Inoltre, lo Spirito santo sarà con i discepoli per sempre, dopo la partenza di Gesù: dimorerà in loro. Per questo Gesù prega il Padre perché mandi un altro “Paraclito”, un altro difensore: è il Padre che lo darà ai discepoli, su preghiera di Gesù. “Lo Spirito di verità procede dal Padre”, come la missione di Gesù, anch’egli uscito dal Padre. L’uno e l’altro sono inviati dal Padre per completare la sua opera di salvezza. In più, sia Gesù che lo Spirito sono misteriosamente uniti al Padre. L’evangelista mostra di volta in volta lo Spirito come inviato dal Padre su preghiera di Gesù e in unione con lui, e poi da Gesù che lo manda da presso il Padre: infatti, il Padre e il Figlio sono una cosa sola.

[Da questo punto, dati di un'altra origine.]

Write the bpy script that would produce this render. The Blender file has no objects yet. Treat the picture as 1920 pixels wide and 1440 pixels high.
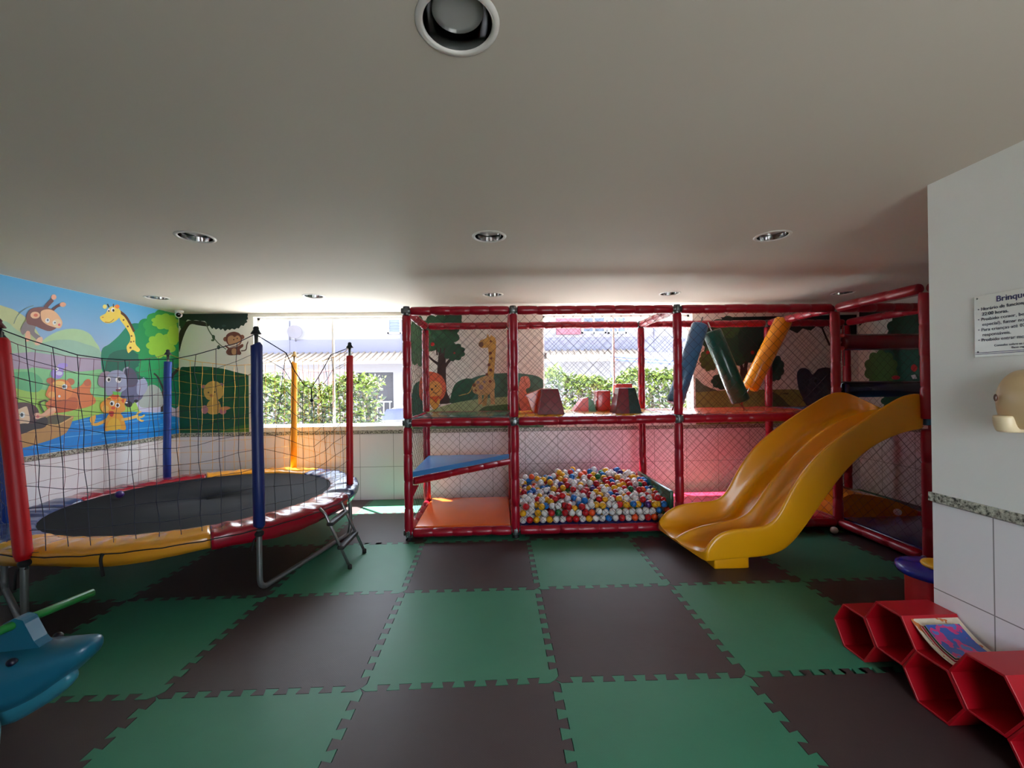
import bpy, bmesh, math, random
from math import sin, cos, pi, radians, hypot
from mathutils import Vector, Matrix
from mathutils.geometry import tessellate_polygon
random.seed(7)
SC = bpy.context.scene
COL = SC.collection
# ------------------------------------------------------------------ camera
cam_d = bpy.data.cameras.new('camera'); cam = bpy.data.objects.new('camera', cam_d); COL.objects.link(cam)
cam_d.sensor_fit = 'HORIZONTAL'; cam_d.sensor_width = 36.0; cam_d.lens = 792.08 / 1920 * 36.0; cam_d.clip_start = .02
_yaw, _pit, _rol = .0323, .0029, -.0133
_f = Vector((sin(_yaw)*cos(_pit), cos(_yaw)*cos(_pit), sin(_pit)))
_r = Vector((cos(_yaw), -sin(_yaw), 0)); _u = _r.cross(_f)
_R = _r*cos(_rol) + _u*sin(_rol); _U = -_r*sin(_rol) + _u*cos(_rol)
cam.matrix_world = Matrix(((_R.x, _U.x, -_f.x, .7262), (_R.y, _U.y, -_f.y, -.1684), (_R.z, _U.z, -_f.z, 1.5262), (0, 0, 0, 1)))
SC.camera = cam
# ------------------------------------------------------------------ light and exposure
SC.view_settings.view_transform = 'Standard'; SC.view_settings.look = 'None'
SC.view_settings.gamma = 1.0; SC.view_settings.use_curve_mapping = False
SC.view_settings.exposure = 2.2
w = bpy.data.worlds.new('daylight'); SC.world = w; w.use_nodes = True
bg = w.node_tree.nodes['Background']
bg.inputs['Color'].default_value = (.76, .87, 1.0, 1); bg.inputs['Strength'].default_value = 2.1
def light(name, kind, loc, direction, energy, color, **kw):
    d = bpy.data.lights.new(name, kind); d.energy = energy; d.color = color
    for k, v in kw.items(): setattr(d, k, v)
    o = bpy.data.objects.new(name, d); COL.objects.link(o); o.location = loc
    o.rotation_euler = Vector(direction).to_track_quat('-Z', 'Y').to_euler(); return o
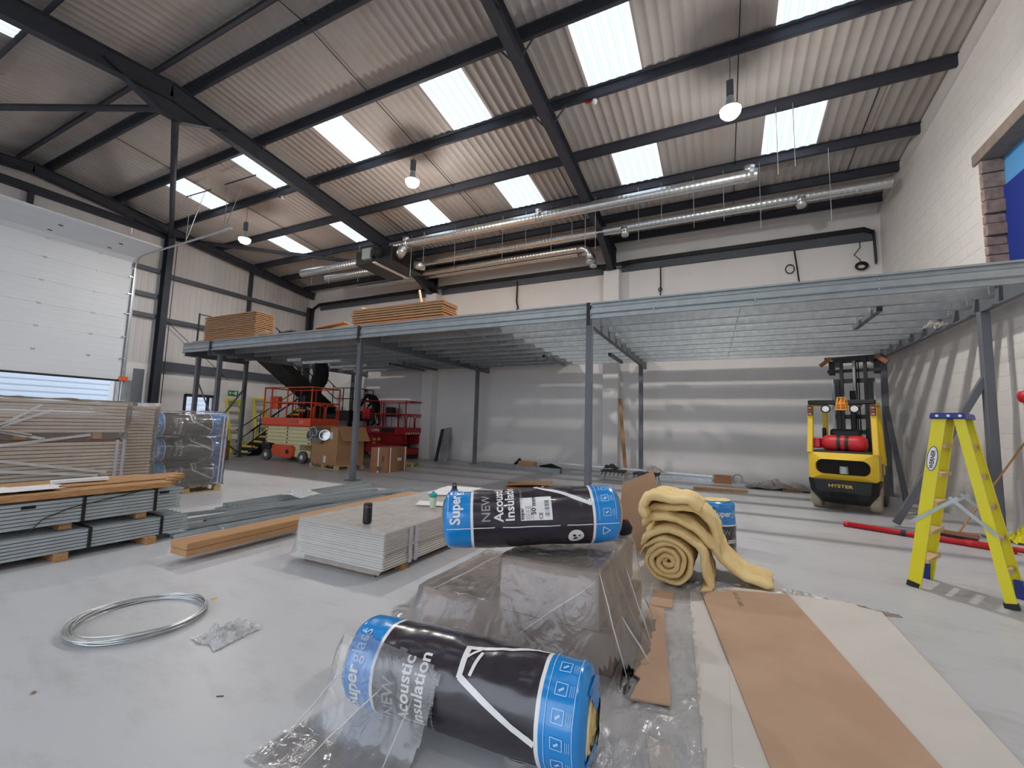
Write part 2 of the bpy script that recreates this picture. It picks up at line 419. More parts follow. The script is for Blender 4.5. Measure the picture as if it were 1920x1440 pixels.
obj('track_plate', MB().box(DX - 0.02, DX + 0.005, DY1 - 0.02, DY1 + 0.12, 0, 6.5), 'galv_dull', door)
for k, zb in enumerate((3.35, 4.1, 4.9, 5.6, 6.2)): obj('roller_bracket', MB().cbox((DX + 0.05, DY1 - 0.02, zb), (0.06, 0.16, 0.035)), 'galv', door)
obj('bottom_bracket', MB().cbox((DX + 0.06, DY1 + 0.05, 2.66), (0.1, 0.22, 0.14)), 'orange_plastic', door, bev=0.01)
for hx, top in ((-15.3, 8.55), (-13.3, 8.45)):
    obj('track_hanger', MB().bar((hx, DY1 + 0.03, 7.0), (hx, DY1 + 0.05, top), 0.03, 0.006, (0, 1, 0)), 'galv_dull', door)
    obj('track_hanger', MB().bar((hx, DY1 + 0.03, 7.0), (hx + 0.75, DY1 + 0.06, top - 0.05), 0.03, 0.006, (0, 1, 0)), 'galv', door)
obj('hanger_rail', MB().bar((-15.6, DY1 + 0.05, 8.56), (-14.2, DY1 + 0.05, 8.5), 0.04, 0.008, (0, 1, 0)), 'steel_dark', door)
obj('hanger_rail', MB().bar((-13.5, DY1 + 0.05, 8.5), (-12.0, DY1 + 0.05, 8.45), 0.04, 0.008, (0, 1, 0)), 'steel_dark', door)
tag(obj('grey_panel', MB().box(XL + 0.45, XL + 0.5, 7.55, 7.86, 0, 3.05), 'steel_primer', bev=0.004), 'tall grey panel standing between the sectional door and the gable post', 'panel')
# glazed escape door
d2 = sempty('door_2')
fr = MB()
for a, b in (((dw0, 0), (dw0, dwz)), ((dw1, 0), (dw1, dwz))): fr.box(XL - 0.06, XL + 0.05, a[0] - 0.05, a[0] + 0.05, 0, dwz)
fr.box(XL - 0.06, XL + 0.05, dw0, dw1, dwz - 0.09, dwz + 0.02); fr.box(XL - 0.06, XL + 0.05, dw0, dw1, 0, 0.12); fr.box(XL - 0.05, XL + 0.04, 10.26, 10.34, 0, dwz)
obj('door_frame', fr, 'steel_dark', d2); obj('pane', MB().box(XL - 0.02, XL - 0.01, dw0, dw1, 0.1, dwz - 0.05), 'glass', d2)

# outdoors, seen under the raised door and through the glazed door
ob = MB(); n = 60
for k in range(n): ob.box(-25.1, -25.0 + (0.03 if k % 2 else 0), -8, 16, k * 0.12, k * 0.12 + 0.12)
tag(obj('neighbouring_building', ob, 'outside_white'), 'pale ribbed building seen beneath the raised white door', 'building')
tag(obj('yard', MB().box(-40, XL - 0.3, -25, 40, -0.25, -0.03).box(XL - 0.3, 40, -40, YF - 0.3, -0.25, -0.03), 'outside_ground'), 'grey yard outside', 'ground', kind='structure')
pl = MB().tube([(-21.5, 5.15, 0), (-21.5, 5.15, 6)], 0.05, 8)
tag(obj('yard_post', pl, 'galv_dull'), 'thin pale post outside beneath the raised white door', 'post')

# ---------------------------------------------------------------- roof sheets, skylights
PURL = [4.94, 6.618, 8.3, 10.0, 11.69, 12.96, 14.22]
PITCHW, AMP = 0.2, 0.019
X0R, X1R = XL - 0.3, XR + 0.25
NW = int((X1R - X0R) / PITCHW)
def wave(i8): return AMP * (2 * abs(math.sin(PI * i8 / 8)) ** 0.8 - 1)
def sheet_mb(ia, ib, ya, yb, dz):
    mb = MB(); 
    for i in range(ia, ib + 1):
        x = X0R + i * PITCHW / 8; w = wave(i) + AMP + dz
        mb.v += [(x, ya, roofz(ya) + w), (x, yb, roofz(yb) + w)]
    for k in range(ib - ia): mb.f.append((2 * k, 2 * k + 2, 2 * k + 3, 2 * k + 1))
    return mb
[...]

A differenza dell’A.T., è evidente che Giovanni vede lo Spirito come una persona, poiché lo mette in rapporto e in parallelo con Gesù. Su questa via, Giovanni si è spinto più lontano di tutti gli altri autori del N.T. Ma il “fatto” dello Spirito è così nuovo nella chiesa che l’apostolo non può ancora dargli una formulazione teologica tecnica. Sarà questo il compito della teologia ulteriore. Ma il mistero trinitario è stato dato per intero nel “fatto” dello Spirito, come in quello di Gesù. La chiesa ne ha vissuto fin dalla sua nascita a Pentecoste. E Giovanni è il primo testimone che abbia espresso questo mistero con grande chiarezza.

Testimoniare nella storia di oggi il mistero della Trinità significa impegnarsi affinché l’umanità diventi una grande famiglia dei figli di Dio, dove siamo riconosciuti e rispettati nelle distinte dimensioni della nostra stessa dignità umana: figli e figlie amati da Dio, fratelli e sorelle che si amano “come io vi ho amato”! E’ la missione della chiesa nel mondo: diventare la grande famiglia del Dio-Amore trinitario.                                                                                    

Bibliografia consultata: George, 1973; Corti-Boselli, 2016.